On July 24, 2015, the state trial court held a Williams Rule hearing. Id. at 42. The State sought to introduce: (1) text messages between Petitioner and Ms. Austria; (2) cell phone video and audio recordings that Ms. Austria had taken of Petitioner;

and (3) the Facebook Message. Id. at 42; 178. Petitioner opposed the introduction of these materials and the underlying information conveyed by them. Id. at 46. On September 8, 2015, the state trial court issued a thorough opinion finding that the State would be “permitted to present to the jury the text messages and the Facebook

[M]essage for the purposes indicated, however, the state may not introduce in its case in chief the audio or video recording made of [Petitioner].” Id. at 193. The court also made clear that “the [S]tate may not dwell on [Petitioner’s] prior acts and must

avoid the needless presentation of cumulative evidence.” Id. Petitioner’s jury trial began on November 2, 2015. Id. at 196. After five days of testimony from twenty-six witnesses, including Petitioner, the jury found Petitioner guilty of the lesser included offense of second-degree murder. Id. at 1739.

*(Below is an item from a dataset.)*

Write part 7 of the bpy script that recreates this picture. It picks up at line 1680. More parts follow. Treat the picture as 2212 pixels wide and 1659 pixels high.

Petitioner filed a motion for a new trial, id. at 1748, but it was denied. The state court subsequently sentenced Petitioner to 40 years’ imprisonment. Id. at 1797; 1805. On February 10, 2016, Petitioner appealed. Id. at 1808. Petitioner argued that

the state trial court erred by: (1) allowing the State to introduce the Facebook Message; (2) allowing the State to introduce the text messages; (3) denying Petitioner’s motion for judgment of acquittal; and (4) denying Petitioner’s motion

for a mistrial. Id. at 1811–57. On November 15, 2017, the state appellate court per curiam affirmed Petitioner’s conviction. See Richardson v. State, 239 So. 3d 669 (Fla. 2nd DCA 2017).

On February 11, 2019, Petitioner filed a motion for postconviction relief pursuant to Florida Rule of Criminal Procedure 3.850. Id. at 1913.